We all know it; leading the Department of Children and Families is a difficult and thankless job. Front-line jobs in the state’s child welfare system are even tougher.


We all know it; leading the Department of Children and Families is a difficult and thankless job. Front-line jobs in the state’s child welfare system are even tougher.



The learning curve is steep, every lesson is hard and failure is too painful and costly.



In the wake of recent tragedies, everyone is searching for answers, trying to figure out what went wrong. From county sheriffs and local care providers to religious and community leaders, everyone wants to, and should, do whatever is necessary to prevent the loss of another child.



Getting all of these partners to work together toward this worthy goal isn’t easy, but it is essential. Repeatedly, we see that protecting vulnerable children is too big of a job for one person or one agency. We all have a part to play in solving this problem affecting our state; a philosophy that newly appointed DCF Interim Secretary Esther Jacobo has embraced.

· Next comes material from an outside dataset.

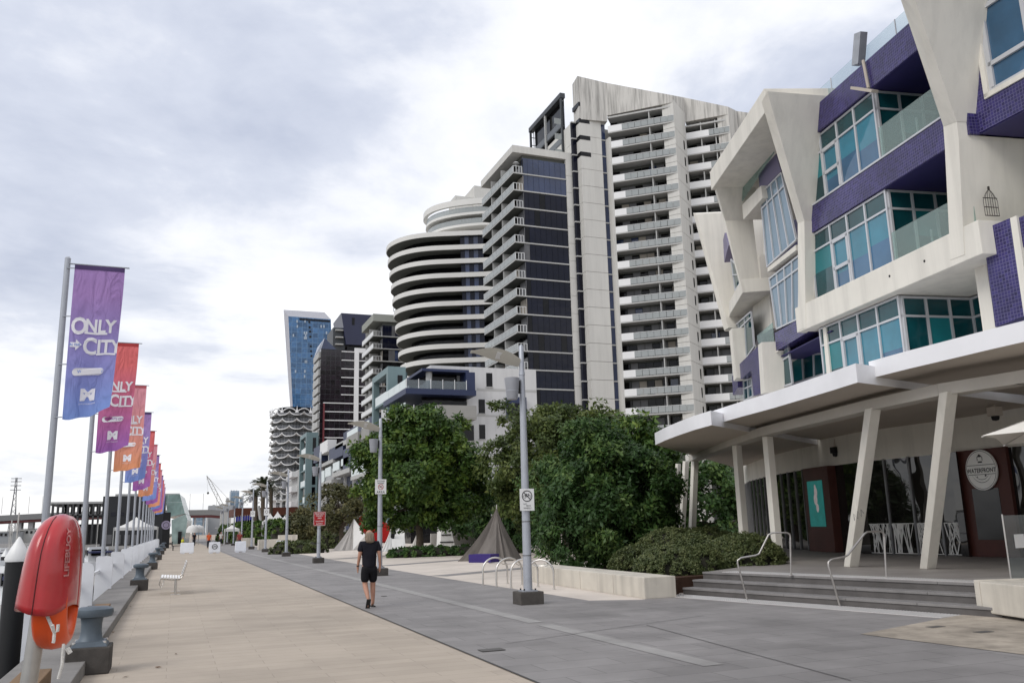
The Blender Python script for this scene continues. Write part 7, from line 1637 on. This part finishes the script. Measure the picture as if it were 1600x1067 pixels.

Complex social problems like child abuse involve multiple interrelated risk factors that sometimes develop over generations of family dysfunction, generally rooted in poverty and lack of education.There is no simple, quick-fix solution to these issues; drastic overcorrections in our policies and practices following tragedies have made matters even worse.



While it is true that more must be done to recruit, train, supervise and retain qualified front-line staff responsible for responding to allegations of abuse, we will never achieve sustainable change in child protection services without significantly increasing prevention efforts that strengthen vulnerable families before abuse ever begins.



Strengthening parenting skills and improving family stability — sometimes even before the baby arrives — is paramount to eliminating many situations we have read about over the past few months. Most at-risk expectant and new parents realize they need help, but help isn’t always available before tragedy strikes.



Ensuring children are safe and nurtured at home, while stemming the tide of kids coming into state care, has been the work of Healthy Families Florida since its legislative inception in 1998. Administered by the private, nonprofit Ounce of Prevention Fund of Florida through a network of local providers, Healthy Families is the state’s preeminent child abuse prevention program. A rigorous independent evaluation revealed that Healthy Families is an effective prevention measure. Healthy Families prevents abuse and neglect for 98 percent of children in high-risk families served. Recent analysis shows that 95 percent of children served also remained free from abuse and neglect three years following program services.



For the past 15 years, the Department of Children and Families has been a supportive partner. Thanks to an additional $3 million legislative allocation this year, the blessing of Gov. Rick Scott and local partners’ support, Healthy Families’ reach has extended to serve additional families in parts or all 58 of Florida’s 67 counties — a big step in the right direction.



Bringing these proven prevention services to scale, so every at-risk family has access to the help they need, will require additional investment; but it is still far less costly than failure.



Healthy Families saves taxpayers millions of dollars in child welfare and other services needed to deal with the consequences of abuse; more importantly, it saves lives. Other changes to the child welfare system may certainly help to prevent more tragic deaths, but we know Healthy Families is a proven and effective up-front prevention program that helps lead us toward that important goal.



T. Wayne Davis is chairman of the board for the Ounce of Prevention Fund of Florida.